Aim of the task:
Up to and including the line with "LAMP = 10.0", reproduce the listing below exactly, beginning at its first line.

= = = = =

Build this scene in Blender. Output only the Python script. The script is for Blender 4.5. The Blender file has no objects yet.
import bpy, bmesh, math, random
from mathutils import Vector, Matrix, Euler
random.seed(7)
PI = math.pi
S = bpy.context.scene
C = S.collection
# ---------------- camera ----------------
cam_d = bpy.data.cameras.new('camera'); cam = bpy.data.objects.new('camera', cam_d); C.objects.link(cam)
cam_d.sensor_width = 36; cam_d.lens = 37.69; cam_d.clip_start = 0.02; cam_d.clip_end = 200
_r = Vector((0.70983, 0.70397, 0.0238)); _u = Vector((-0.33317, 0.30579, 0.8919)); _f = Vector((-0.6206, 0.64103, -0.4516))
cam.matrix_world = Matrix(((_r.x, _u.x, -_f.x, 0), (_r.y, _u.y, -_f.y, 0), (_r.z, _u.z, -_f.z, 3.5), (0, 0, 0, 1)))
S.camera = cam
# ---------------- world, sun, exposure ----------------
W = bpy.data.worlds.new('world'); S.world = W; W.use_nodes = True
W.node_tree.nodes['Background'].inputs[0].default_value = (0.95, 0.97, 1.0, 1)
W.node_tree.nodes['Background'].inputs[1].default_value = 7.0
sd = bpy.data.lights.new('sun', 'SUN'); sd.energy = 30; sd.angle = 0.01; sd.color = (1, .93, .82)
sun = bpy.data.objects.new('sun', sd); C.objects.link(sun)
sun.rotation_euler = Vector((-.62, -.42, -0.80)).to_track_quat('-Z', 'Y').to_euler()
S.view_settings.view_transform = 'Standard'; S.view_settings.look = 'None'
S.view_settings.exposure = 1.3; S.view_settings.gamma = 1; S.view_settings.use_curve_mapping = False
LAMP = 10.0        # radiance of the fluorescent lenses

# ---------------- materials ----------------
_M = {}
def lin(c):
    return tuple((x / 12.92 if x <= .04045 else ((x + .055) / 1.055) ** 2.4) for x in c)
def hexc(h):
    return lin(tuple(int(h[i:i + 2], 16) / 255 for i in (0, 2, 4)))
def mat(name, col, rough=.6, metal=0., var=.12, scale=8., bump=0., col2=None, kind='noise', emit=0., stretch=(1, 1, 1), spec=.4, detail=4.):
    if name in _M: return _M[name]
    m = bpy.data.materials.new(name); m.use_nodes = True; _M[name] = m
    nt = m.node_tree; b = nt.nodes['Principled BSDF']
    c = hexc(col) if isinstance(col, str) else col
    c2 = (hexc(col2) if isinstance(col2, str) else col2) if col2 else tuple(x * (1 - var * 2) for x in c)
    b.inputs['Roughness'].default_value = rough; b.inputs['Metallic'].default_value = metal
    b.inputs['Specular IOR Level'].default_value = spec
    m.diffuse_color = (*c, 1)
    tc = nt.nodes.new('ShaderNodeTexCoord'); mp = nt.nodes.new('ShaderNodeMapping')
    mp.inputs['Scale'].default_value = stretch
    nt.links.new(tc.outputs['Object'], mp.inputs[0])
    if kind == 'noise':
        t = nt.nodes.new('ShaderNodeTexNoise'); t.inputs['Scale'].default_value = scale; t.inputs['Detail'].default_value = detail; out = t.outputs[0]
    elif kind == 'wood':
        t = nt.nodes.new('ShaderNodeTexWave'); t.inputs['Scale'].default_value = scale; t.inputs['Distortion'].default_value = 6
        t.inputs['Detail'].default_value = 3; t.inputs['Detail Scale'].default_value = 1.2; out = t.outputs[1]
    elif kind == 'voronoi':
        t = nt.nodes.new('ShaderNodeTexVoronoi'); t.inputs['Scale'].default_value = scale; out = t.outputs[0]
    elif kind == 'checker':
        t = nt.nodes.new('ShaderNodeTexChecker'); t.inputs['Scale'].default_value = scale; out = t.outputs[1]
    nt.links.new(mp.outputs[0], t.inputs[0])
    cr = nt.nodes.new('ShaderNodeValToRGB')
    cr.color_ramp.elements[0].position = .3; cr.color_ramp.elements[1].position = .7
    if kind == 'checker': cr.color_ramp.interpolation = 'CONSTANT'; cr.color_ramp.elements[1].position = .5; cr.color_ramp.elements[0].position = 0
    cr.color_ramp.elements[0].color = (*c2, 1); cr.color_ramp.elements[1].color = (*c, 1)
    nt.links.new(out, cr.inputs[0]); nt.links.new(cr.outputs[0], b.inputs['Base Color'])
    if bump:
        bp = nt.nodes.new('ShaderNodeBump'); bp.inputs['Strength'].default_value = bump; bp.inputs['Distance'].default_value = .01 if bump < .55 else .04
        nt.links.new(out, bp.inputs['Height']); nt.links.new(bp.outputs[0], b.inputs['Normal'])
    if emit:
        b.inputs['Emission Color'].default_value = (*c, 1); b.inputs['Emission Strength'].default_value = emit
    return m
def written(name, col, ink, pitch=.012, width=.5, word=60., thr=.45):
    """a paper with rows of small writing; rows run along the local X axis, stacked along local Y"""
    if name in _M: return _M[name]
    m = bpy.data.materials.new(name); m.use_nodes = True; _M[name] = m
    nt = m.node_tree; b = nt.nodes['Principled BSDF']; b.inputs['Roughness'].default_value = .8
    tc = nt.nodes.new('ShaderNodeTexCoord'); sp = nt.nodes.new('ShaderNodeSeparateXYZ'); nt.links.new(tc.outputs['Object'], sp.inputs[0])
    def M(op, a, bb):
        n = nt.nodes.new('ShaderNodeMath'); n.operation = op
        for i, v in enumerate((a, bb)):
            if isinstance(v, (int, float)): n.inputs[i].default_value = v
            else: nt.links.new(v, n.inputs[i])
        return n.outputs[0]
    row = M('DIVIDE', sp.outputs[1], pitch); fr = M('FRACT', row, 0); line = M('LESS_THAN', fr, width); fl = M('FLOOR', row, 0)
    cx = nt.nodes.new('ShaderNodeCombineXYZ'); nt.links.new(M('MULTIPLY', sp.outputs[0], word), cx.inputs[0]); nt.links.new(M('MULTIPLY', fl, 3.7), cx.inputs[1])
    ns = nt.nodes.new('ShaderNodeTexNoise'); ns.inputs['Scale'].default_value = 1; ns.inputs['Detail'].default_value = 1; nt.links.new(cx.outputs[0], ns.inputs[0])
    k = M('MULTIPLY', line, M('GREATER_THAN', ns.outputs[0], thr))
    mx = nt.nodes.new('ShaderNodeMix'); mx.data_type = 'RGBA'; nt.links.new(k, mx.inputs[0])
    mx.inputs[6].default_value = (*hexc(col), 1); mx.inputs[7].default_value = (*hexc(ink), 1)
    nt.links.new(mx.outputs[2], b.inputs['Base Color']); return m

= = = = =

Written response:
Build this scene in Blender. Output only the Python script. The script is for Blender 4.5. The Blender file has no objects yet.
import bpy, bmesh, math, random
from mathutils import Vector, Matrix, Euler
random.seed(7)
PI = math.pi
S = bpy.context.scene
C = S.collection
# ---------------- camera ----------------
cam_d = bpy.data.cameras.new('camera'); cam = bpy.data.objects.new('camera', cam_d); C.objects.link(cam)
cam_d.sensor_width = 36; cam_d.lens = 37.69; cam_d.clip_start = 0.02; cam_d.clip_end = 200
_r = Vector((0.70983, 0.70397, 0.0238)); _u = Vector((-0.33317, 0.30579, 0.8919)); _f = Vector((-0.6206, 0.64103, -0.4516))
cam.matrix_world = Matrix(((_r.x, _u.x, -_f.x, 0), (_r.y, _u.y, -_f.y, 0), (_r.z, _u.z, -_f.z, 3.5), (0, 0, 0, 1)))
S.camera = cam
# ---------------- world, sun, exposure ----------------
W = bpy.data.worlds.new('world'); S.world = W; W.use_nodes = True
W.node_tree.nodes['Background'].inputs[0].default_value = (0.95, 0.97, 1.0, 1)
W.node_tree.nodes['Background'].inputs[1].default_value = 7.0
sd = bpy.data.lights.new('sun', 'SUN'); sd.energy = 30; sd.angle = 0.01; sd.color = (1, .93, .82)
sun = bpy.data.objects.new('sun', sd); C.objects.link(sun)
sun.rotation_euler = Vector((-.62, -.42, -0.80)).to_track_quat('-Z', 'Y').to_euler()
S.view_settings.view_transform = 'Standard'; S.view_settings.look = 'None'
S.view_settings.exposure = 1.3; S.view_settings.gamma = 1; S.view_settings.use_curve_mapping = False
LAMP = 10.0        # radiance of the fluorescent lenses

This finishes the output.